Balkinization  

Wednesday, February 16, 2011

New Life for the Bagram Habeas Litigation?

Jonathan Hafetz

Yesterday, U.S. District Judge John D. Bates granted a motion filed on behalf of the three non-Afghan detainees held at the Bagram air base in Afghanistan to present new evidence in support of their habeas corpus petitions. Bates' opinion explaining his order in al-Maqaleh v. Gates is available here. Bates had previously ruled in al-Maqaleh that some Bagram detainees—specifically, non-Afghans seized outside Afghanistan and brought to Bagram by the U.S.—could obtain federal habeas review of their detention. Bates relied on the test set forth in Boumediene v. Bush for determining the extraterritorial application of the Constitution's habeas corpus Suspension Clause (In Boumediene, the Supreme Court upheld the constitutional right of Guantanamo detainees to habeas corpus). The test considers, among other factors, the citizenship and prior process the detainee had received; the nature of the site of the prisoner's apprehension and detention; and the practical obstacles to habeas review. Last year, the D.C. Circuit reversed Judge Bates' ruling in al-Maqaleh, holding that Bagram detainees had no constitutional right to habeas corpus under Boumediene. The Circuit did, however, leave open the possibility that the petitioners could present new evidence in support of their jurisdictional arguments.

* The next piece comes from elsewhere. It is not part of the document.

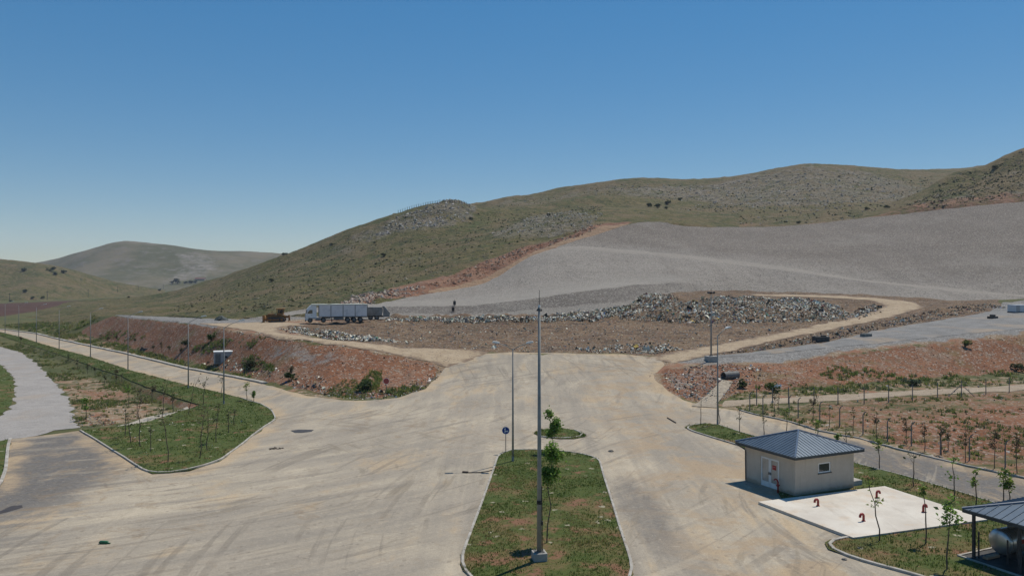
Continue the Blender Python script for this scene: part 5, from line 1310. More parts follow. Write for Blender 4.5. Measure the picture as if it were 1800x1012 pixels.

Habeas review for Bagram detainees still faces steep hurdles. (For the schedule on further proceedings in al-Maqaleh, see Lyle Denniston’s post here). Bates’ order nonetheless suggests that new facts—such as evidence that the U.S. plans to hold some Bagram detainees indefinitely even after it relinquishes control of the prison to Afghanistan—could potentially alter the jurisdictional calculus. Such evidence, for example, might show that the practical obstacles to review were not as great as previously believed or that the U.S. is, in fact, using Bagram to circumvent habeas review by keeping prisoners there instead of bringing them to Guantanamo (an assertion the D.C. Circuit said lacked evidentiary support). Thus, despite his doubts about the merits of those arguments, Bates said that the detainees should be permitted to amend their petitions in light of Federal Rule of Civil Procedure 15’s liberal standard. At the very least, Bates’ ruling suggests that he will give the petitions the careful scrutiny they deserve.